OBJECTIVE: Please quote exactly the lines below from the line containing "1200 pixels high." to the line containing "structure(finish('turf', bm, m, smooth=False))", both lines included, and nothing else.

# start of ENTRIES

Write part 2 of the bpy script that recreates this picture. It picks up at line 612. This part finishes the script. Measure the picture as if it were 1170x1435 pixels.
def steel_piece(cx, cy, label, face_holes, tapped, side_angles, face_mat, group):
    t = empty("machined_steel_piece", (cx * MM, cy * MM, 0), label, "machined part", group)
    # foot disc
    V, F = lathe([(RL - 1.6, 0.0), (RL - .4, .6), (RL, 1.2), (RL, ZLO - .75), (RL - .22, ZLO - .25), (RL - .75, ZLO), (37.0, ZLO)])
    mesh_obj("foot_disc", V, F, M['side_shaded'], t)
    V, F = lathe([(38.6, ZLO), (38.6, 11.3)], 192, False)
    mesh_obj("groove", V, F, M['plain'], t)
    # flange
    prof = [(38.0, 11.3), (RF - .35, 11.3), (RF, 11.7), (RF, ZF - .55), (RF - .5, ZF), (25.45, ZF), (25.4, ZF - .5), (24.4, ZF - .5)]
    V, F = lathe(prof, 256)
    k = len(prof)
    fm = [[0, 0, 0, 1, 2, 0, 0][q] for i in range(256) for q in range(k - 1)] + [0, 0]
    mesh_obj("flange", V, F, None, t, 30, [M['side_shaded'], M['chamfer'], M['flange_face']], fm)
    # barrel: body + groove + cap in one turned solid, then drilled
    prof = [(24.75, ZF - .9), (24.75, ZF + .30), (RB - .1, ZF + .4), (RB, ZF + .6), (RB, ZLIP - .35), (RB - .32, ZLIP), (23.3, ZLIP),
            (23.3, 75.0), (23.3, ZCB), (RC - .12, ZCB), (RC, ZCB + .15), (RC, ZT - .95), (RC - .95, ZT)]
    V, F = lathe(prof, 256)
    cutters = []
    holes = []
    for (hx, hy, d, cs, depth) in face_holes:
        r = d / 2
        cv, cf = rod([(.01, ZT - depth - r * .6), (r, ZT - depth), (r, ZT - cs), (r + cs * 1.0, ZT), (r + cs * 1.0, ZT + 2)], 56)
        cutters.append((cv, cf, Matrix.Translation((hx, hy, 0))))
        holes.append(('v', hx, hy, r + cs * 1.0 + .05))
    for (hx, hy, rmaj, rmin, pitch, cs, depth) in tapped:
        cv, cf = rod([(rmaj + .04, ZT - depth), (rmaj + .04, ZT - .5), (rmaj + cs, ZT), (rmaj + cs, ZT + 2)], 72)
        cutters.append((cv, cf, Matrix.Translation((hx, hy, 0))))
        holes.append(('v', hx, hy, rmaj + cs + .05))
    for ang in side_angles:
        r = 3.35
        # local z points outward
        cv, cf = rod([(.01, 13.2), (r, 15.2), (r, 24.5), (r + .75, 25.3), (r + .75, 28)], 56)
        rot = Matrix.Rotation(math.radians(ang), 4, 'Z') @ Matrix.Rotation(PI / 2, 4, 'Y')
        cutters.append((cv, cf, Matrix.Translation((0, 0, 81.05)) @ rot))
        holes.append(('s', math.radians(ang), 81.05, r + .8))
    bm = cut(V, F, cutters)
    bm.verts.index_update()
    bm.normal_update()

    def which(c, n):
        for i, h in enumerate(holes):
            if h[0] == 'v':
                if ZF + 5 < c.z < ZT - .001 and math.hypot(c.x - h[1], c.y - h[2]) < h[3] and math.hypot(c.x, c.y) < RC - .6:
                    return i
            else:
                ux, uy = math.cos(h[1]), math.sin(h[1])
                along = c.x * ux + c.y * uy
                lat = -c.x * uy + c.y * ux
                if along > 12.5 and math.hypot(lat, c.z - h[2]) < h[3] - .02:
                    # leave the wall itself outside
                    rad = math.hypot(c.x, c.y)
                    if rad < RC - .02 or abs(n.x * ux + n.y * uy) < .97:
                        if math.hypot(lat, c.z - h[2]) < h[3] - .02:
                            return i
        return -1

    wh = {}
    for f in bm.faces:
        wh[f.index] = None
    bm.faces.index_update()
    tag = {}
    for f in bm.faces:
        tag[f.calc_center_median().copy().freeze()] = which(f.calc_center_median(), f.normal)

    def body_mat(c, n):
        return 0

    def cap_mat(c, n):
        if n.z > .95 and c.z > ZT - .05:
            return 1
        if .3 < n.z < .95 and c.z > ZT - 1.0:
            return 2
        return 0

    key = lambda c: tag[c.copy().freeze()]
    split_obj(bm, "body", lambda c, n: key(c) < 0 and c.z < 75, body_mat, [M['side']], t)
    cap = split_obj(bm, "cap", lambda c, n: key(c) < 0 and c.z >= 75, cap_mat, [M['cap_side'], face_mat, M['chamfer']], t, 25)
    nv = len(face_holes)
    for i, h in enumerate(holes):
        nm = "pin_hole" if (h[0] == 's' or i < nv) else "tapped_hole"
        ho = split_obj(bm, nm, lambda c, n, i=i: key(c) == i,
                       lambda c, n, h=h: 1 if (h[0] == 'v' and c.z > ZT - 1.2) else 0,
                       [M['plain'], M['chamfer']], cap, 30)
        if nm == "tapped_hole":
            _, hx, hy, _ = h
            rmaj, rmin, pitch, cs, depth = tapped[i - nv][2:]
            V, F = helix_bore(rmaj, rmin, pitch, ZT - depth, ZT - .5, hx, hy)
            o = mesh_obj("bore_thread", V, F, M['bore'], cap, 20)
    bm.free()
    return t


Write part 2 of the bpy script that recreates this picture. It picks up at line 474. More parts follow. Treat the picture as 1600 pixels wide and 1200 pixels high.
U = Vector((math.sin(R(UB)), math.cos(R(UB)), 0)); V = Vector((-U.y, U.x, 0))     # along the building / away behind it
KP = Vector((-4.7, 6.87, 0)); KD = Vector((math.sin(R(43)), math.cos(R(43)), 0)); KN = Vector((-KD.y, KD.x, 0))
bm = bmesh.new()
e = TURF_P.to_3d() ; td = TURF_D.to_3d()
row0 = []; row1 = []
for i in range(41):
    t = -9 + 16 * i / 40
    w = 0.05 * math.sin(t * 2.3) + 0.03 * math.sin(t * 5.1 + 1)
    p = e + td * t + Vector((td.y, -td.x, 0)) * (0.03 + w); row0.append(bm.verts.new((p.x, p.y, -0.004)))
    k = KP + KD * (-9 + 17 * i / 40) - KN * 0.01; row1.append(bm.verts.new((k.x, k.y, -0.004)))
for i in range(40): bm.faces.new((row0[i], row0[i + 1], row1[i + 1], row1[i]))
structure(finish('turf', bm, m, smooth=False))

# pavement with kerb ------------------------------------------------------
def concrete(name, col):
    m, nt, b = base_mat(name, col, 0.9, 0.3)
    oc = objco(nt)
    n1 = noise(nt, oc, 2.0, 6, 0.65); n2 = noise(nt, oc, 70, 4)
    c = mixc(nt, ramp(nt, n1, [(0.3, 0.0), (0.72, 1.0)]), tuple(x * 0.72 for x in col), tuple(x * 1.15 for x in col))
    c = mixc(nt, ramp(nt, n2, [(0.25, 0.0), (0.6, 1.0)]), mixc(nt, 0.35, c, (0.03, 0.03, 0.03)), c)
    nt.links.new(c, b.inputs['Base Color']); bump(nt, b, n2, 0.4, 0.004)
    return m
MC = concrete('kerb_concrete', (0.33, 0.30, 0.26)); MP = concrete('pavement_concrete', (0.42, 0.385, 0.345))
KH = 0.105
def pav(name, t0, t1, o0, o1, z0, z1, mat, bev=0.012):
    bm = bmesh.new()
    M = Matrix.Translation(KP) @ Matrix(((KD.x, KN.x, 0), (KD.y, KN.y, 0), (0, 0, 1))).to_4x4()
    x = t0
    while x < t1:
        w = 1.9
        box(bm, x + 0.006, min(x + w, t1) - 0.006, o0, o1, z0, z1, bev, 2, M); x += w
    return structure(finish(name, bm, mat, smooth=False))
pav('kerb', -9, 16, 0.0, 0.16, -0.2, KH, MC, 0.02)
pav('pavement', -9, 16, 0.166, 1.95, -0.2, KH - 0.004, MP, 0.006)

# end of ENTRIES

FINISHED TASK:
Write part 2 of the bpy script that recreates this picture. It picks up at line 474. More parts follow. Treat the picture as 1600 pixels wide and 1200 pixels high.
U = Vector((math.sin(R(UB)), math.cos(R(UB)), 0)); V = Vector((-U.y, U.x, 0))     # along the building / away behind it
KP = Vector((-4.7, 6.87, 0)); KD = Vector((math.sin(R(43)), math.cos(R(43)), 0)); KN = Vector((-KD.y, KD.x, 0))
bm = bmesh.new()
e = TURF_P.to_3d() ; td = TURF_D.to_3d()
row0 = []; row1 = []
for i in range(41):
    t = -9 + 16 * i / 40
    w = 0.05 * math.sin(t * 2.3) + 0.03 * math.sin(t * 5.1 + 1)
    p = e + td * t + Vector((td.y, -td.x, 0)) * (0.03 + w); row0.append(bm.verts.new((p.x, p.y, -0.004)))
    k = KP + KD * (-9 + 17 * i / 40) - KN * 0.01; row1.append(bm.verts.new((k.x, k.y, -0.004)))
for i in range(40): bm.faces.new((row0[i], row0[i + 1], row1[i + 1], row1[i]))
structure(finish('turf', bm, m, smooth=False))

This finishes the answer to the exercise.